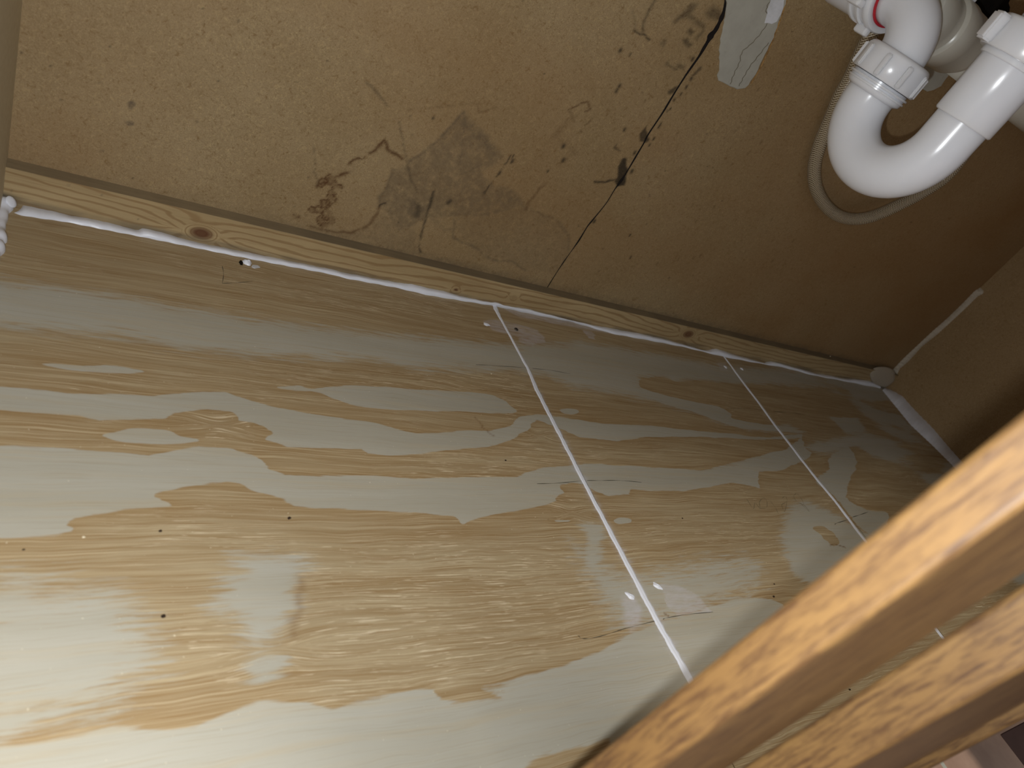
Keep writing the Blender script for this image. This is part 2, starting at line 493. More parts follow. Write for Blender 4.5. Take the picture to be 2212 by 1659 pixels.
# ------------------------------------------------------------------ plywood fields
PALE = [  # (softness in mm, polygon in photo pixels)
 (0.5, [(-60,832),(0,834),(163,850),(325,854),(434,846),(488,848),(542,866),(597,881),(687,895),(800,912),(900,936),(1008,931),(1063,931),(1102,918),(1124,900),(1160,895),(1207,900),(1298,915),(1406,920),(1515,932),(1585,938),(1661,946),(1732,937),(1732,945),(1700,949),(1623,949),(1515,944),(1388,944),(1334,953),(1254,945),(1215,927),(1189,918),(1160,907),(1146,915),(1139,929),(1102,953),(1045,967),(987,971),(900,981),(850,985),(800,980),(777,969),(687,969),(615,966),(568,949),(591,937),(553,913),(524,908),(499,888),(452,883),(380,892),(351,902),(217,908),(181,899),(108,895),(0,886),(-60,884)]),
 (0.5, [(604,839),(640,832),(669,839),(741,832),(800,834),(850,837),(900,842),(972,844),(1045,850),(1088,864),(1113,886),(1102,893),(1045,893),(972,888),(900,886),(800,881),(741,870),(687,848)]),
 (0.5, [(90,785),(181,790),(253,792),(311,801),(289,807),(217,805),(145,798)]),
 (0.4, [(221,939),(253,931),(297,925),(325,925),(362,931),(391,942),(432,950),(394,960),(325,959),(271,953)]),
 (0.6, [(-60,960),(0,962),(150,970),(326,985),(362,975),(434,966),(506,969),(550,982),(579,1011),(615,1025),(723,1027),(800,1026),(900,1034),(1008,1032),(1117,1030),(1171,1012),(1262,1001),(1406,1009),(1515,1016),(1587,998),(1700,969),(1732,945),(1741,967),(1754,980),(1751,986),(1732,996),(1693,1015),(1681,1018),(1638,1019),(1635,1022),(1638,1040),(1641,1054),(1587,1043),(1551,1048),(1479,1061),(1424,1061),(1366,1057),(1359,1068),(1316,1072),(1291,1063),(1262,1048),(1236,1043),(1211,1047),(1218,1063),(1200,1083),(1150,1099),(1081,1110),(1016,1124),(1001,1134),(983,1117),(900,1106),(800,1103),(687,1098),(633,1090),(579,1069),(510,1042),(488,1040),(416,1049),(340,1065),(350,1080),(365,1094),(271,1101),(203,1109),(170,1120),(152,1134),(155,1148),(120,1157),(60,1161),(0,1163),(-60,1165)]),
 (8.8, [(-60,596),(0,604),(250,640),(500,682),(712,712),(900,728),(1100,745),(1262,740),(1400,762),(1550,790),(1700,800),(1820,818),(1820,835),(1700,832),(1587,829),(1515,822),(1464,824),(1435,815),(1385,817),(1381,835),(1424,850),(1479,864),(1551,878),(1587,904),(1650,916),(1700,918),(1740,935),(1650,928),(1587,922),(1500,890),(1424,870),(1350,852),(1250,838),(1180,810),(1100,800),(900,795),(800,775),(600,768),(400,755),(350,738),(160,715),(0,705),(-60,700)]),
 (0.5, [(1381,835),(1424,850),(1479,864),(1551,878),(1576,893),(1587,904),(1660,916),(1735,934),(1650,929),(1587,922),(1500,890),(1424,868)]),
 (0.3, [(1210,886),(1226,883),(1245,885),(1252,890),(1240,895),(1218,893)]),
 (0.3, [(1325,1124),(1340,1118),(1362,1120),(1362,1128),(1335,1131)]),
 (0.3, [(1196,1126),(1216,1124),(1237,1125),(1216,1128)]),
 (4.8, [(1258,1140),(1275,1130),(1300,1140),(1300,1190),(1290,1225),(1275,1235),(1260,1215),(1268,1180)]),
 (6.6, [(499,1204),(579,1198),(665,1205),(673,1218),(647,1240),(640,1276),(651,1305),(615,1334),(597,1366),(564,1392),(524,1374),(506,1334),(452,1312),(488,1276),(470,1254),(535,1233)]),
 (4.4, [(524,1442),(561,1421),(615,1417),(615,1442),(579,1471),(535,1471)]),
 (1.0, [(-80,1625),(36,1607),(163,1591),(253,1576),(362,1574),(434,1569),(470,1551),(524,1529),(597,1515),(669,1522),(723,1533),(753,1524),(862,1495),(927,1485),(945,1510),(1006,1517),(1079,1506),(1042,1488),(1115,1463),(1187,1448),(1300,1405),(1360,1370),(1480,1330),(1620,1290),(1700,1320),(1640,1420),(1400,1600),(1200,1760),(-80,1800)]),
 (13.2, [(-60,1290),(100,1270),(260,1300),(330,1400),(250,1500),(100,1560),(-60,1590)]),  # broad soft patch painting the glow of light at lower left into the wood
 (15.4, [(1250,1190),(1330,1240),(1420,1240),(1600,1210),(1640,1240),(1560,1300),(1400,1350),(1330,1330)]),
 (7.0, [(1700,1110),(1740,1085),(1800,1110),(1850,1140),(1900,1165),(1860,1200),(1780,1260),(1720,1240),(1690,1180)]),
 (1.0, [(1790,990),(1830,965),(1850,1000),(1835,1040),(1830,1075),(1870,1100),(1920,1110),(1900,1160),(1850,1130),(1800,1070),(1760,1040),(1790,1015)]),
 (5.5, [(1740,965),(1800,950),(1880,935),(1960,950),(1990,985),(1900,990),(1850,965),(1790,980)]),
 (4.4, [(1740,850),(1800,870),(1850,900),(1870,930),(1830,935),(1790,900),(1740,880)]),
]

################

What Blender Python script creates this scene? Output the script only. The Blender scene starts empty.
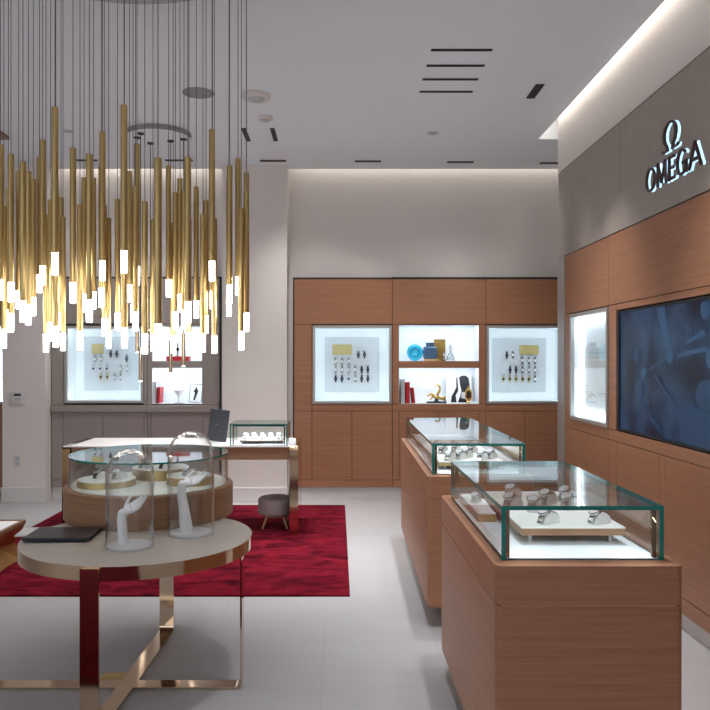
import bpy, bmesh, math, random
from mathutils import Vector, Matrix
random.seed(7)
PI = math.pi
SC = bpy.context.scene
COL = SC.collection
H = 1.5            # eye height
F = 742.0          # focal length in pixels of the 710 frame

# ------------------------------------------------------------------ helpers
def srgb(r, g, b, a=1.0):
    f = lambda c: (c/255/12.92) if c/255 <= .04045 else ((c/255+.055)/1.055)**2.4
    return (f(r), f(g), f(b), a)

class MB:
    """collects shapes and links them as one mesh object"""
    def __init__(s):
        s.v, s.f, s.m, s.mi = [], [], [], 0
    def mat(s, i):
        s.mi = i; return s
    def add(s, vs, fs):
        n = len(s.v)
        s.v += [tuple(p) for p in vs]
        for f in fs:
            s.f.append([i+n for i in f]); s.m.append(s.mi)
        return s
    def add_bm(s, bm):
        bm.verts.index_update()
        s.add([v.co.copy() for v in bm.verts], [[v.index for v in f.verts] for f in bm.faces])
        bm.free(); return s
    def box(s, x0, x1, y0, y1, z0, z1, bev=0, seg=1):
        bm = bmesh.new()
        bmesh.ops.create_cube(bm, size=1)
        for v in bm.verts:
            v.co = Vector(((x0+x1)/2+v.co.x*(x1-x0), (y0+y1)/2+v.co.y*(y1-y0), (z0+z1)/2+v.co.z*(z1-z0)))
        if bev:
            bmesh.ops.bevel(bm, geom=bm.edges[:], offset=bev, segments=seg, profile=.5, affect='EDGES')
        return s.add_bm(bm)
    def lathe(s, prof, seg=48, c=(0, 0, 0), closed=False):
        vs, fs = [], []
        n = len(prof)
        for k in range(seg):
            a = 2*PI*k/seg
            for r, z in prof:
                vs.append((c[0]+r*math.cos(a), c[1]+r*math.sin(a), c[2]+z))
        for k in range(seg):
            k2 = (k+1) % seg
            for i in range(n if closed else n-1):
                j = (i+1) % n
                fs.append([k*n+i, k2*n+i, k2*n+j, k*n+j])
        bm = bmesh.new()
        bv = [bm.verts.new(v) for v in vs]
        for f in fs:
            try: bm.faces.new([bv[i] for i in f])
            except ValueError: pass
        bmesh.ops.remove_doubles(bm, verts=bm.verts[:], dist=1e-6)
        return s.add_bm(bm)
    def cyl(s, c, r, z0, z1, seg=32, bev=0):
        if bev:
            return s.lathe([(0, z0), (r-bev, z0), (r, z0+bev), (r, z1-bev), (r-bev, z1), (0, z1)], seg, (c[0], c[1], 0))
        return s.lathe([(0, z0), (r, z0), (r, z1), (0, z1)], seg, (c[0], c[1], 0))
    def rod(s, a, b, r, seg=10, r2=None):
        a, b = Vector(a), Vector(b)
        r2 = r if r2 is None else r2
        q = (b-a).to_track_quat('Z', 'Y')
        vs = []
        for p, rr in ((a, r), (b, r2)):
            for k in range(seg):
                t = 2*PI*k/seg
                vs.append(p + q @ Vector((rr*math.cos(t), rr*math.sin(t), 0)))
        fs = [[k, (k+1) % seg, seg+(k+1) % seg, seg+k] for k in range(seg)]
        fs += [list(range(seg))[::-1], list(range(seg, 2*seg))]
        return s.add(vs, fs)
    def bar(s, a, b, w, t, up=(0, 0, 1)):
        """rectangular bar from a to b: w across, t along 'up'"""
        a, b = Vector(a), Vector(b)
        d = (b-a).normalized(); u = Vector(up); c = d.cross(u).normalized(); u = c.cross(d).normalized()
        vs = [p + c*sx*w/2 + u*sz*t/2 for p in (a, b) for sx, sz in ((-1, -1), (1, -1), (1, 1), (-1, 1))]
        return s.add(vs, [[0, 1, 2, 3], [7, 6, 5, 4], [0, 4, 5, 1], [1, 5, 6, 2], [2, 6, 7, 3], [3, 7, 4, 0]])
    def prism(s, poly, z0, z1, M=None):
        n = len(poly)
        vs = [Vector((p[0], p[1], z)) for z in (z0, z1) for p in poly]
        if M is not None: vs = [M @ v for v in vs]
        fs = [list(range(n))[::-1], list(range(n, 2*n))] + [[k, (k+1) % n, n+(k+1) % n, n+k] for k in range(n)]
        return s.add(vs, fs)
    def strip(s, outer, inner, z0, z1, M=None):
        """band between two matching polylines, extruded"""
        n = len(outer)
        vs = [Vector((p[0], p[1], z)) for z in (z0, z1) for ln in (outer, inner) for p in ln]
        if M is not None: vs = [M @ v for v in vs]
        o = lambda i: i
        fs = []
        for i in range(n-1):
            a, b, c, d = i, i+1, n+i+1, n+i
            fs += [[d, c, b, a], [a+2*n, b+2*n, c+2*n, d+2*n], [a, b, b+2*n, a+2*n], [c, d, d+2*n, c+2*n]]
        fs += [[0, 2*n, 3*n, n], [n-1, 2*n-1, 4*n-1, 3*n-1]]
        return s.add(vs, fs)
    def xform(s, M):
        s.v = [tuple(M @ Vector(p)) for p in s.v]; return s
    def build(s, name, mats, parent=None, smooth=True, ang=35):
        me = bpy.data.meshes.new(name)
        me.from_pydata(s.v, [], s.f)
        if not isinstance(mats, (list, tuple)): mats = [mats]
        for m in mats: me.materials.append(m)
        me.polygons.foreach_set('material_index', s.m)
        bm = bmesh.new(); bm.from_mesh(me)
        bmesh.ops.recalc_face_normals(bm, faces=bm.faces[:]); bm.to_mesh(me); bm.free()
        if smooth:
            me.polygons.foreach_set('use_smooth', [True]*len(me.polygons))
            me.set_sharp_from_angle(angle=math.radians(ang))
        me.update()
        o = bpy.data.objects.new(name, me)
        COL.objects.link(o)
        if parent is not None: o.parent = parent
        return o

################

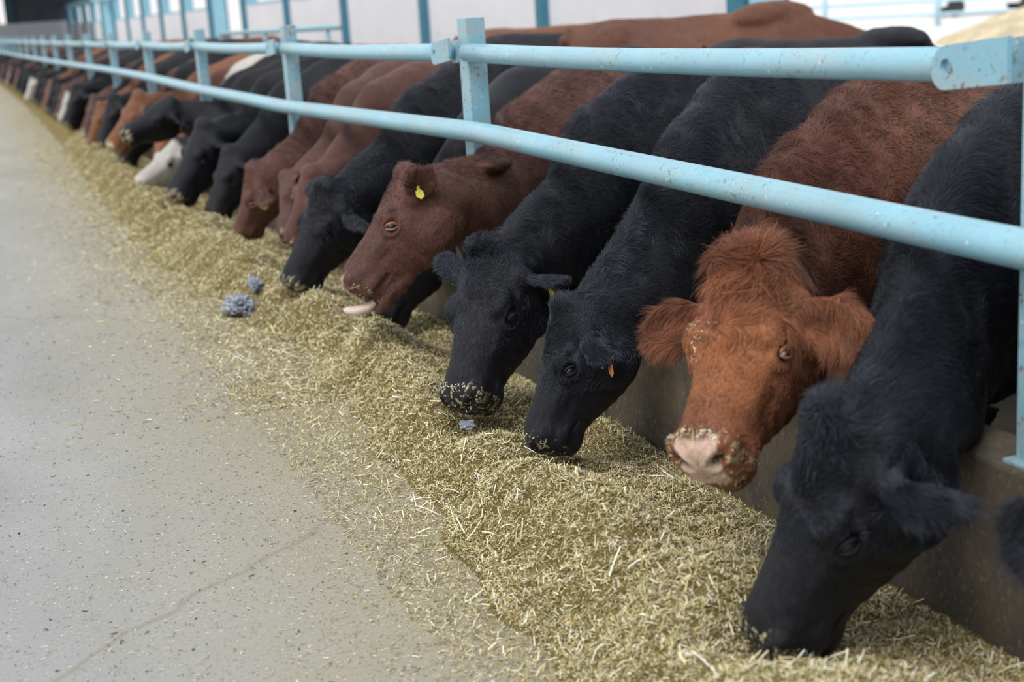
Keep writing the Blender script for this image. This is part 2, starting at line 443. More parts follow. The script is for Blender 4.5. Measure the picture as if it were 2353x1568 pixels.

################

In the listing above, find the line with "What Blender Python" and the line with "return (f(r), f(g), f(b), a)". Set down both and every line between them, minus the pictures.

What Blender Python script creates this scene? Output the script only. The Blender scene starts empty.
import bpy, bmesh, math, random
from mathutils import Vector, Matrix
random.seed(7)
PI = math.pi
SC = bpy.context.scene
COL = SC.collection
H = 1.5            # eye height
F = 742.0          # focal length in pixels of the 710 frame

# ------------------------------------------------------------------ helpers
def srgb(r, g, b, a=1.0):
    f = lambda c: (c/255/12.92) if c/255 <= .04045 else ((c/255+.055)/1.055)**2.4
    return (f(r), f(g), f(b), a)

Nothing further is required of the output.